# TASK DETAILS
Print word for word the first line of the listing below and every line after it, through the line with "vs.exposure = 1.25". Leave out the pictures and the rest.

+--

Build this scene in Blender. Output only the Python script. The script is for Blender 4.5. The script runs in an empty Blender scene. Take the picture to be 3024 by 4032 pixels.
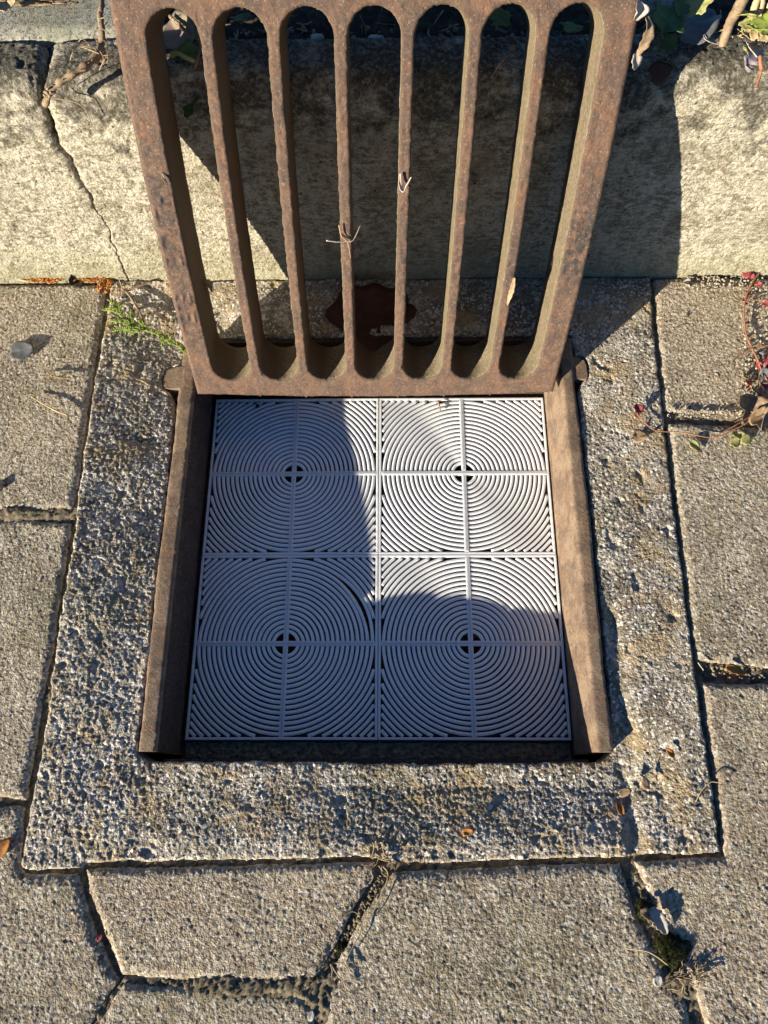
import bpy, math, random
import numpy as np
from mathutils import Vector, Matrix, Euler
R = math.radians
random.seed(7)
C = bpy.context.scene.collection
scene = bpy.context.scene

# ------------------------------------------------------------------ camera
CAM = (0.01794855, -0.23863018, 0.78182009)
EUL = (R(20.33888827), R(0.81840362), R(0.10306821))
FPX = 2850.0
cd = bpy.data.cameras.new('camera'); cam = bpy.data.objects.new('camera', cd); C.objects.link(cam)
cam.location = CAM; cam.rotation_euler = EUL
cd.sensor_fit = 'HORIZONTAL'; cd.sensor_width = 36.0; cd.lens = 36.0 * FPX / 3024.0
cd.clip_start = 0.01; cd.clip_end = 200.0
scene.camera = cam
# ------------------------------------------------------------------ light
SUN_AZ, SUN_EL = 49.5, 13.8            # the sun stands behind the viewer's left shoulder, low
w = bpy.data.worlds.new('World'); scene.world = w; w.use_nodes = True
wn = w.node_tree
sky = wn.nodes.new('ShaderNodeTexSky'); sky.sky_type = 'NISHITA'; sky.sun_disc = False
sky.sun_elevation = R(SUN_EL); sky.sun_rotation = R(180 + SUN_AZ)
sky.air_density = 1.0; sky.dust_density = 0.1; sky.ozone_density = 6.0
bg = wn.nodes['Background']; bg.inputs['Strength'].default_value = 0.05
wn.links.new(sky.outputs[0], bg.inputs['Color'])
sd = bpy.data.lights.new('sun', 'SUN'); sd.energy = 5.0; sd.angle = R(0.5); sd.color = (1.0, 0.89, 0.70)
sun = bpy.data.objects.new('sun', sd); C.objects.link(sun)
sdir = Vector((-math.sin(R(SUN_AZ)) * math.cos(R(SUN_EL)), -math.cos(R(SUN_AZ)) * math.cos(R(SUN_EL)), math.sin(R(SUN_EL))))
sun.rotation_euler = sdir.to_track_quat('Z', 'Y').to_euler()
vs = scene.view_settings
vs.view_transform = 'Standard'; vs.look = 'None'; vs.gamma = 1; vs.use_curve_mapping = False
vs.exposure = 1.25

# ------------------------------------------------------------------ helpers
MR = Euler(EUL, 'XYZ').to_matrix()
def ray(px, py):                      # px,py on a 1659 x 2212 print of the photograph
    k = 3024.0 / 1659.0
    return MR @ Vector(((px * k - 1512) / FPX, (2016 - py * k) / FPX, -1.0))
def U(px, py, z):                     # point of the horizontal plane z
    d = ray(px, py); t = (z - CAM[2]) / d.z
    return Vector((CAM[0] + t * d.x, CAM[1] + t * d.y, z))
def UY(px, py, y):                    # point of the upright plane y
    d = ray(px, py); t = (y - CAM[1]) / d.y
    return Vector((CAM[0] + t * d.x, y, CAM[2] + t * d.z))

M32 = 0xffffffff
def hsh(ix, iy, seed):
    h = (ix.astype(np.int64) * 374761393 + iy.astype(np.int64) * 668265263 + seed * 1442695041) & M32
    h = ((h ^ (h >> 13)) * 1274126177) & M32
    h = ((h ^ (h >> 16)) * 2246822519) & M32
    return ((h ^ (h >> 15)) & 0xffffff) / float(0xffffff)
def vn(x, y, seed=0):
    ix = np.floor(x); iy = np.floor(y); fx = x - ix; fy = y - iy
    fx = fx * fx * (3 - 2 * fx); fy = fy * fy * (3 - 2 * fy)
    a = hsh(ix, iy, seed); b = hsh(ix + 1, iy, seed); c = hsh(ix, iy + 1, seed); d = hsh(ix + 1, iy + 1, seed)
    return (a + (b - a) * fx) * (1 - fy) + (c + (d - c) * fx) * fy
def fbm(x, y, scale, seed=0, octv=4):
    s = 0; a = .5; t = 0
    for k in range(octv):
        s = s + a * vn(x / scale * 2 ** k, y / scale * 2 ** k, seed + 17 * k); t += a; a *= .55
    return s / t * 2 - 1
def grains(x, y, cell, seed=0):       # bed of separate grains, 0..1
    gx = np.floor(x / cell); gy = np.floor(y / cell)
    out = np.zeros_like(x)
    for dx in (-1, 0, 1):
        for dy in (-1, 0, 1):
            cx = gx + dx; cy = gy + dy
            px = (cx + hsh(cx, cy, seed)) * cell; py = (cy + hsh(cx, cy, seed + 5)) * cell
            r = cell * (.38 + .55 * hsh(cx, cy, seed + 9)); hh = .35 + .65 * hsh(cx, cy, seed + 11)
            an = hsh(cx, cy, seed + 23) * 6.28; e = 1 + .7 * hsh(cx, cy, seed + 29)
            ux = (x - px) * np.cos(an) + (y - py) * np.sin(an); uy = (-(x - px) * np.sin(an) + (y - py) * np.cos(an)) * e
            q = 1 - (ux * ux + uy * uy) / (r * r)
            out = np.maximum(out, hh * np.clip(q * 1.15 + .35 * ux / r * (hsh(cx, cy, seed + 31) - .5) * 2, 0, 1) ** .8 * (q > 0))
    return out

def link(name, me, mat=None, parent=None):
    o = bpy.data.objects.new(name, me); C.objects.link(o)
    if mat: me.materials.append(mat)
    if parent: o.parent = parent
    return o
def mk(name, verts, faces, mat=None, parent=None, smooth=True):
    me = bpy.data.meshes.new(name)
    me.from_pydata([tuple(v) for v in verts], [], faces)
    if smooth: me.polygons.foreach_set('use_smooth', [True] * len(me.polygons))
    me.update()
    return link(name, me, mat, parent)
def mk_np(name, V, Q, mat=None, parent=None, smooth=True):
    me = bpy.data.meshes.new(name)
    n = len(V); m = len(Q)
    me.vertices.add(n); me.vertices.foreach_set('co', np.ascontiguousarray(V, dtype=np.float32).ravel())
    me.loops.add(m * 4); me.loops.foreach_set('vertex_index', np.ascontiguousarray(Q, dtype=np.int32).ravel())
    me.polygons.add(m); me.polygons.foreach_set('loop_start', np.arange(0, m * 4, 4, dtype=np.int32))
    if smooth: me.polygons.foreach_set('use_smooth', np.ones(m, dtype=bool))
    me.update(calc_edges=True); me.validate()
    return link(name, me, mat, parent)
def tag(o, label=None, cat=None, group=None, kind=None):
    if label: o['label'] = label
    if cat: o['category'] = cat
    if group: o['group'] = group
    if kind: o['kind'] = kind
    return o
def empty(name, loc=(0, 0, 0), rot=(0, 0, 0)):
    o = bpy.data.objects.new(name, None); C.objects.link(o); o.empty_display_size = .02
    o.location = loc; o.rotation_euler = rot
    return o
class MB:
    def __init__(s): s.v = []; s.f = []
    def add(s, V, F):
        b = len(s.v); s.v += [tuple(p) for p in V]; s.f += [tuple(i + b for i in f) for f in F]
    def box(s, x0, x1, y0, y1, z0, z1):
        s.add([(x0, y0, z0), (x1, y0, z0), (x1, y1, z0), (x0, y1, z0), (x0, y0, z1), (x1, y0, z1), (x1, y1, z1), (x0, y1, z1)],
              [(0, 3, 2, 1), (4, 5, 6, 7), (0, 1, 5, 4), (1, 2, 6, 5), (2, 3, 7, 6), (3, 0, 4, 7)])
    def tube(s, pts, rad, n=6, wob=0.0):
        pts = [Vector(p) for p in pts]; m = len(pts); V = []; F = []
        up = Vector((0.3, 0.2, 1)).normalized()
        for i, p in enumerate(pts):
            t = (pts[min(i + 1, m - 1)] - pts[max(i - 1, 0)])
            t = t.normalized() if t.length > 1e-9 else Vector((1, 0, 0))
            a = t.cross(up)
            a = a.normalized() if a.length > 1e-4 else Vector((1, 0, 0))
            b = t.cross(a)
            r = rad[i] if isinstance(rad, (list, tuple)) else rad
            for k in range(n):
                an = 2 * math.pi * k / n; rr = r * (1 + wob * (random.random() - .5))
                V.append(p + a * math.cos(an) * rr + b * math.sin(an) * rr)
        for i in range(m - 1):
            for k in range(n):
                F.append((i * n + k, i * n + (k + 1) % n, (i + 1) * n + (k + 1) % n, (i + 1) * n + k))
        F.append(tuple(range(n - 1, -1, -1))); F.append(tuple((m - 1) * n + k for k in range(n)))
        s.add(V, F)
    def build(s, name, mat, parent=None, smooth=True): return mk(name, s.v, s.f, mat, parent, smooth)
def spline(pts, n=6):
    P = [Vector(p) for p in pts]; P = [P[0]] + P + [P[-1]]; out = []
    for i in range(1, len(P) - 2):
        for k in range(n):
            t = k / n; a, b, c, d = P[i - 1], P[i], P[i + 1], P[i + 2]
            out.append(.5 * ((2 * b) + (c - a) * t + (2 * a - 5 * b + 4 * c - d) * t * t + (3 * b - a - 3 * c + d) * t ** 3))
    out.append(P[-2]); return out

# ------------------------------------------------------------------ materials
def newmat(name):
    m = bpy.data.materials.new(name); m.use_nodes = True
    nt = m.node_tree; b = nt.nodes['Principled BSDF']
    return m, nt, b
class N:
    def __init__(s, nt):
        s.nt = nt; s.co = nt.nodes.new('ShaderNodeNewGeometry').outputs['Position']
    def noise(s, scale, detail=4, rough=.55, vec=None):
        n = s.nt.nodes.new('ShaderNodeTexNoise'); n.inputs['Scale'].default_value = scale
        n.inputs['Detail'].default_value = detail; n.inputs['Roughness'].default_value = rough
        s.nt.links.new(vec or s.co, n.inputs['Vector']); return n.outputs['Fac']
    def vor(s, scale, out='Distance', feat='F1', vec=None):
        n = s.nt.nodes.new('ShaderNodeTexVoronoi'); n.inputs['Scale'].default_value = scale; n.feature = feat
        s.nt.links.new(vec or s.co, n.inputs['Vector']); return n.outputs[out]
    def ramp(s, fac, stops, interp='LINEAR'):
        n = s.nt.nodes.new('ShaderNodeValToRGB'); e = n.color_ramp.elements; n.color_ramp.interpolation = interp
        while len(e) < len(stops): e.new(.5)
        for el, (p, c) in zip(e, stops):
            el.position = p; el.color = (c[0], c[1], c[2], 1) if not isinstance(c, (int, float)) else (c, c, c, 1)
        s.nt.links.new(fac, n.inputs[0]); return n.outputs[0]
    def mix(s, fac, a, b, mode='MIX'):
        n = s.nt.nodes.new('ShaderNodeMix'); n.data_type = 'RGBA'; n.blend_type = mode
        for sock, v in ((n.inputs[0], fac), (n.inputs[6], a), (n.inputs[7], b)):
            if isinstance(v, (int, float)): sock.default_value = v if sock == n.inputs[0] else (v, v, v, 1)
            elif isinstance(v, tuple): sock.default_value = (v[0], v[1], v[2], 1)
            else: s.nt.links.new(v, sock)
        return n.outputs[2]
    def math(s, op, a, b=0.0, clamp=False):
        n = s.nt.nodes.new('ShaderNodeMath'); n.operation = op; n.use_clamp = clamp
        for sock, v in ((n.inputs[0], a), (n.inputs[1], b)):
            if isinstance(v, (int, float)): sock.default_value = v
            else: s.nt.links.new(v, sock)
        return n.outputs[0]
    def bump(s, h, dist, strength=1.0, prev=None):
        n = s.nt.nodes.new('ShaderNodeBump'); n.inputs['Distance'].default_value = dist; n.inputs['Strength'].default_value = strength
        s.nt.links.new(h, n.inputs['Height'])
        if prev: s.nt.links.new(prev, n.inputs['Normal'])
        return n.outputs[0]
    def sep(s, vec=None):
        n = s.nt.nodes.new('ShaderNodeSeparateXYZ'); s.nt.links.new(vec or s.co, n.inputs[0]); return n.outputs
    def attr(s, name):
        n = s.nt.nodes.new('ShaderNodeAttribute'); n.attribute_name = name; return n.outputs['Fac']

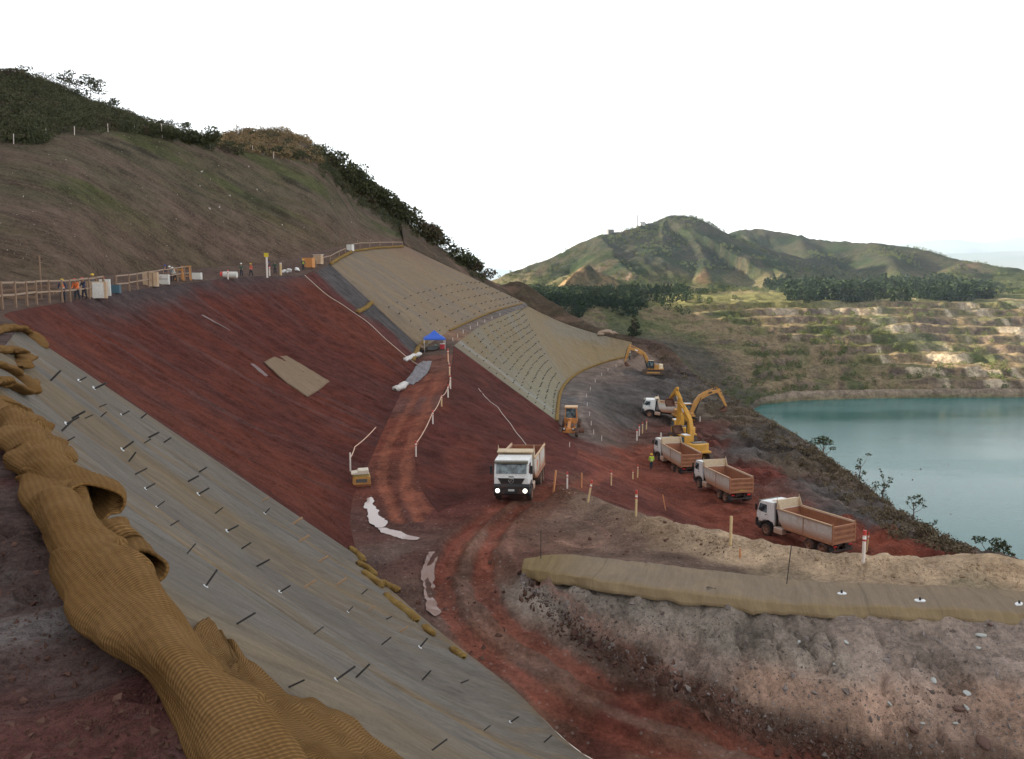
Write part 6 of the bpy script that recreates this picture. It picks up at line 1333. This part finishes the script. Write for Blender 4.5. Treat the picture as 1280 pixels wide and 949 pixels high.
# materials stacked on the bench
def boxy(name, u, v, d, mat, label, cat, rz=0.0, parts=None, back=0.0, bevel=.02):
    h, n = pick(u, v); dd = Vector((h.x, h.y)).normalized() * back; x, y = h.x + dd.x, h.y + dd.y
    r = empty(name, (x, y, zat(x, y)[0] - .05), rz, label, cat); MB().box((0, 0, d[2] / 2), d).build('body', mat, r, bevel)
    for pn, c, dim, m in (parts or []): MB().box(c, dim, None).build(pn, m, r, .01)
    return r
m_ply = plain('plywood', (.48, .33, .21), .75, dirt=(.6, .52, .42), dirt_amt=.4, scale=2); m_whitep = plain('white_panel', (.62, .60, .56), .6, dirt=(.4, .33, .27), dirt_amt=.3); m_blue = plain('blue_drum', (.06, .12, .16), .5); m_obrd = plain('orange_board', (.55, .24, .08), .7); m_owood = plain('orange_frame', (.45, .20, .06), .7)
boxy('plywood_stack', 118, 374, (2.1, .7, 1.45), m_ply, 'stack of plywood boards against the fence behind the workers', 'plywood stack', R(15), [('loose_board', (.4, -.42, .7), (.9, .05, 1.35), m_whitep), ('batten', (-.5, -.4, .75), (.08, .06, 1.5), m_fence)], .5)
boxy('panel_stack', 132, 371, (.9, .5, 1.5), m_whitep, 'white panel leaning at the right end of the plywood stack', 'panel', R(15), [('edge_strip', (0, -.27, .75), (.08, .04, 1.4), m_fence)], .5)
boxy('drum_crate', 143, 367, (1.1, .6, .75), m_blue, 'dark blue crate at the gap between the two fences', 'crate', R(10), [('lid', (0, 0, .78), (1.15, .65, .06), m_ang)], .4)
boxy('plywood_stack', 189, 359, (1.5, .6, 1.5), m_ply, 'brown plywood sheets behind the second fence, left of the leaning worker', 'plywood stack', R(5), [('batten', (.3, -.33, .75), (.08, .06, 1.4), m_fence)], .6)
boxy('panel_stack', 203, 356, (1.5, .5, 1.1), m_whitep, 'pale panels behind the second fence under the leaning worker', 'panel', R(5), [('edge_strip', (0, -.28, .6), (1.4, .04, .06), m_fence)], .6)
r = boxy('water_tank', 245, 349.5, (1.35, .8, .85), m_whitep, 'white box at the right end of the second fence', 'tank', R(5), [('lid', (0, 0, .87), (1.4, .85, .06), m_ang)], .3)
for u, v, lab in ((224, 351, 'orange trestle frame left of the white box on the upper bench'), (233, 350.5, 'tall orange trestle frame beside the white box on the upper bench')):
    h, n = pick(u, v); r = empty('trestle', h, R(10), lab, 'trestle', 'orange trestles on the upper bench'); f = MB()
    for sx in (-.5, .5): f.bar((sx, -.3, 0), (sx * .8, 0, 1.25 if u < 230 else 1.6), .11); f.bar((sx, .3, 0), (sx * .8, 0, 1.25 if u < 230 else 1.6), .11)
    f.v, fv = [], f.v
    for q in (0, 16): g_ = MB(); g_.v = fv[q:q + 16]; g_.f = f.f[:12]; g_.build('leg', m_owood, r)
    MB().box((0, 0, 1.27 if u < 230 else 1.62), (1.1, .16, .14)).build('beam', m_owood, r); MB().bar((-.45, -.2, .5), (.45, -.2, .5), .08).build('brace', m_owood, r)
m_sack = plain('white_sack', (.66, .65, .63), .7)
h, n = pick(288, 348); r = empty('water_tank', h, R(90), 'low white tank with a red end on the upper bench', 'tank'); MB().tube([(0, -.9, .45), (0, .9, .45)], .42, 16).build('tank', m_whitep, r, .03, True); MB().tube([(0, .9, .45), (0, 1.25, .45)], .42, 16).build('red_end', m_band, r); MB().box((0, 0, .05), (.7, 1.6, .14)).build('cradle', m_fence, r)
def sack_pile(u, v, n_, label, seed, mat, s=.42):
    g = np.random.default_rng(seed); h, n = pick(u, v); r = empty('sack_pile', h, 0, label, 'sacks')
    for k in range(n_):
        bm = rock_mesh('sack', (s * g.uniform(.9, 1.3), s * .8, s * .5), seed + k); o = link('sack', bm, mat, r, loc=(g.uniform(-1, 1) * s * n_ * .28, g.uniform(-.3, .3), .15 + .3 * s * (k % 3)))
        o.rotation_euler = (g.uniform(-.3, .3), g.uniform(-.3, .3), g.uniform(0, 6))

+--

# SOLUTION BELOW
Build this scene in Blender. Output only the Python script. The script is for Blender 4.5. The script runs in an empty Blender scene. Take the picture to be 3024 by 4032 pixels.
import bpy, math, random
import numpy as np
from mathutils import Vector, Matrix, Euler
R = math.radians
random.seed(7)
C = bpy.context.scene.collection
scene = bpy.context.scene

# ------------------------------------------------------------------ camera
CAM = (0.01794855, -0.23863018, 0.78182009)
EUL = (R(20.33888827), R(0.81840362), R(0.10306821))
FPX = 2850.0
cd = bpy.data.cameras.new('camera'); cam = bpy.data.objects.new('camera', cd); C.objects.link(cam)
cam.location = CAM; cam.rotation_euler = EUL
cd.sensor_fit = 'HORIZONTAL'; cd.sensor_width = 36.0; cd.lens = 36.0 * FPX / 3024.0
cd.clip_start = 0.01; cd.clip_end = 200.0
scene.camera = cam
# ------------------------------------------------------------------ light
SUN_AZ, SUN_EL = 49.5, 13.8            # the sun stands behind the viewer's left shoulder, low
w = bpy.data.worlds.new('World'); scene.world = w; w.use_nodes = True
wn = w.node_tree
sky = wn.nodes.new('ShaderNodeTexSky'); sky.sky_type = 'NISHITA'; sky.sun_disc = False
sky.sun_elevation = R(SUN_EL); sky.sun_rotation = R(180 + SUN_AZ)
sky.air_density = 1.0; sky.dust_density = 0.1; sky.ozone_density = 6.0
bg = wn.nodes['Background']; bg.inputs['Strength'].default_value = 0.05
wn.links.new(sky.outputs[0], bg.inputs['Color'])
sd = bpy.data.lights.new('sun', 'SUN'); sd.energy = 5.0; sd.angle = R(0.5); sd.color = (1.0, 0.89, 0.70)
sun = bpy.data.objects.new('sun', sd); C.objects.link(sun)
sdir = Vector((-math.sin(R(SUN_AZ)) * math.cos(R(SUN_EL)), -math.cos(R(SUN_AZ)) * math.cos(R(SUN_EL)), math.sin(R(SUN_EL))))
sun.rotation_euler = sdir.to_track_quat('Z', 'Y').to_euler()
vs = scene.view_settings
vs.view_transform = 'Standard'; vs.look = 'None'; vs.gamma = 1; vs.use_curve_mapping = False
vs.exposure = 1.25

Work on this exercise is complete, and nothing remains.